Mark GibbonsPhoto: Leland Buck

Mark Gibbons’ Poetry: From Permission to Publication

“A creative writing class may be one of the last places you can go where your life still matters.”
-Richard Hugo

When Jim Welch showed up to teach poetry to his high school English class in Alberton, Montana, in 1970, Mark Gibbons pictured poetry primarily as Robert Frost lines you memorized for English class. 

Gibbons recalls, “Jim came into our class and said, ‘You can write poetry from your own experience,’ and he had all these poems from his life growing up on the Hi-Line that he shared with us.”

Up to that point, Gibbons hadn’t considered that his own life could be the subject of a poem. “Jim Welch gave us permission to do that.

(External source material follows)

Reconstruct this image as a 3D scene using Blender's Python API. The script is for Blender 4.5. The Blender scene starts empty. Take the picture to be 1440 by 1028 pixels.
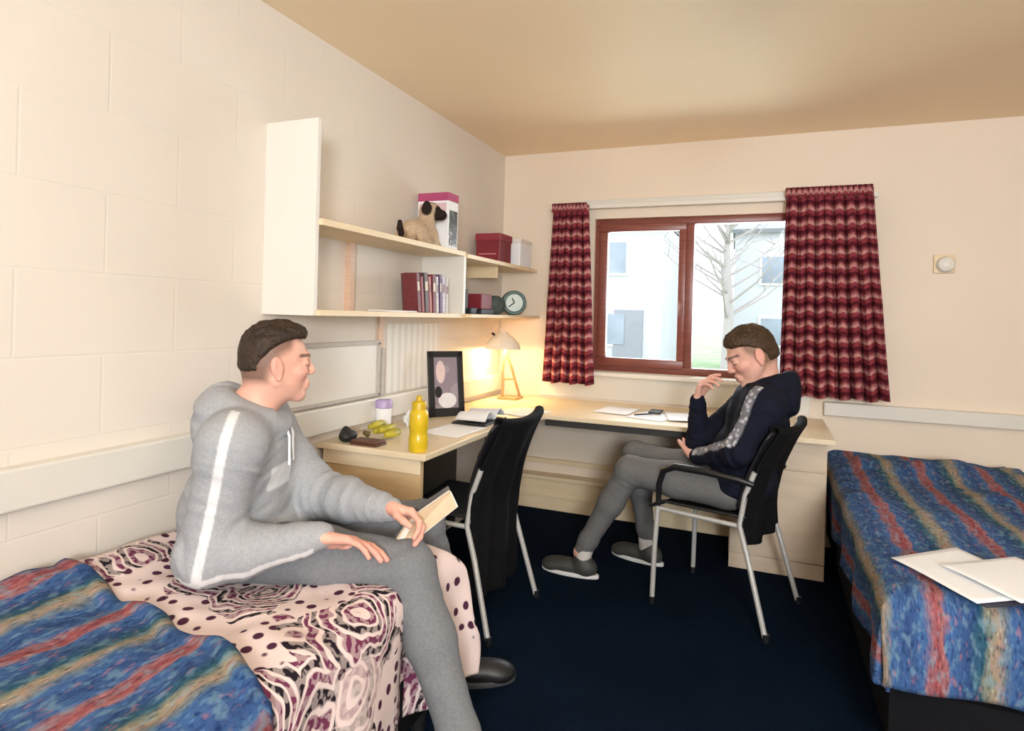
import bpy, bmesh, math, random
import numpy as np
from mathutils import Vector, Matrix
random.seed(7)
RNG = np.random.RandomState(11)
SC = bpy.context.scene
COL = SC.collection
PI = math.pi
def V(*a): return np.array(a, dtype=float)
def unit(a):
    a = np.array(a, dtype=float); return a/np.linalg.norm(a)

# ---------------------------------------------------------------- materials
def new_mat(name):
    m = bpy.data.materials.new(name); m.use_nodes = True
    nt = m.node_tree; b = nt.nodes['Principled BSDF']
    return m, nt, b
def N(nt, typ, **kw):
    n = nt.nodes.new(typ)
    for k, v in kw.items():
        if k.startswith('i_'):
            n.inputs[int(k[2:])].default_value = v
        else: setattr(n, k, v)
    return n
def ramp(nt, stops, interp='LINEAR'):
    r = nt.nodes.new('ShaderNodeValToRGB'); r.color_ramp.interpolation = interp
    e = r.color_ramp.elements
    while len(e) < len(stops): e.new(0.5)
    for i, (p, c) in enumerate(stops):
        e[i].position = p; e[i].color = (c[0], c[1], c[2], 1)
    return r
def mixc(nt, fac, a, b, mode='MIX'):
    n = nt.nodes.new('ShaderNodeMix'); n.data_type = 'RGBA'; n.blend_type = mode
    for sock, val in ((n.inputs[0], fac), (n.inputs[6], a), (n.inputs[7], b)):
        if hasattr(val, 'is_linked'): nt.links.new(val, sock)
        elif isinstance(val, (int, float)): sock.default_value = val
        else: sock.default_value = (val[0], val[1], val[2], 1)
    return n.outputs[2]
def mth(nt, op, a, b=None, c=None):
    n = nt.nodes.new('ShaderNodeMath'); n.operation = op
    for s, v in zip(n.inputs, (a, b, c)):
        if v is None: continue
        if hasattr(v, 'is_linked'): nt.links.new(v, s)
        else: s.default_value = v
    return n.outputs[0]
def bump(nt, b, height, strength=0.3, dist=0.01):
    n = nt.nodes.new('ShaderNodeBump'); n.inputs['Strength'].default_value = strength
    n.inputs['Distance'].default_value = dist
    nt.links.new(height, n.inputs['Height']); nt.links.new(n.outputs[0], b.inputs['Normal'])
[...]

Once he gave us permission to do that, I started writing and I’ve been doing it ever since.”

Though Gibbons kept writing poems after high school, he never considered it, even peripherally, as a vocation.

“I was an occasion poet,” says Gibbons, “I wrote poems for occasions—birthdays, eulogies, that sort of thing.”

Coming from an Irish, blue-collar, railroad-worker father, he didn’t feel like he fit into the “elite” classes at the University of Montana. He finished a degree in psychology over seven years. He found work as a furniture mover—a job he kept throughout most of his life. He kept scribbling down poems. One day in 1980, he decided to knock on Richard Hugo’s door, chair of the creative writing department, to see if his poetry held any promise.

“He was there at his desk and I handed him a big stack of poems and explained how I was in a class of his in the mid-70s and had thought of myself as a poet and wanted to know what he thought,” Gibbons remembers.

“He read a few and looked at me over his reader glasses pushed down on his nose and said in his deep voice: ‘This is very admirable that you’ve done all this writing and you’re working full-time too. There’s only one problem….It’s just not poetry.’”

“Psssssssst…” Gibbons says, smiling in retrospect. “Talk about letting the air out of the balloon.” Hugo offered a parting explanation:

Human beings are funny goddamn animals. We’ll beat our heads against a wall for years. Then one day, bloodied, we’ll step back and realize there’s a goddamn door three feet away right there. I think you should try writing fiction because in these poems you’re trying to do too much.

Gibbons didn’t stop writing poetry, but he did start writing some fiction.

“I was bullheaded enough to say ‘No one is going to tell me what to do. I’m going to keep doing what I love to do.’”

It would be the death of his father in 1993 that finally made him consider poetry as a vocational path. 

“That knocked the pins out from under me,” says Gibbons. “My father was a poet who never wrote. He never had the time with work on the railroad, going to war, and raising a family. But he was the most voracious reader I knew. He was bitter because he never got to do what he wanted to do. Instead, he drank too much.”

“I didn’t want to be that model for my kids. I wanted to show them I’m passionate about what I do.”

Gibbons was working as an English teacher in Augusta, MT, when he applied to University of Montana’s MFA program in poetry and fiction at the age of 42. In his first year of grad school in 1996, he met Sheryl Noethe who had “this program to teach poetry in the schools.” For the next 24 years, Gibbons taught in numerous schools for the Missoula Writing Collaborative. The young man who was once told by Richard Hugo that he should give up on poetry has now published ten collections of poetry. 

Gibbons currently teaches a poetry residency in three fourth grades at Rattlesnake Elementary. Just as Jim Welch showed him that poetry could be written from the experiences contained in everyday life, Gibbons enjoys showing students how to tap into their interiors: 

“Poetry enriches lives so much and gives students a voice. It is a window for understanding students because they are being honest. We see their emotional lives.”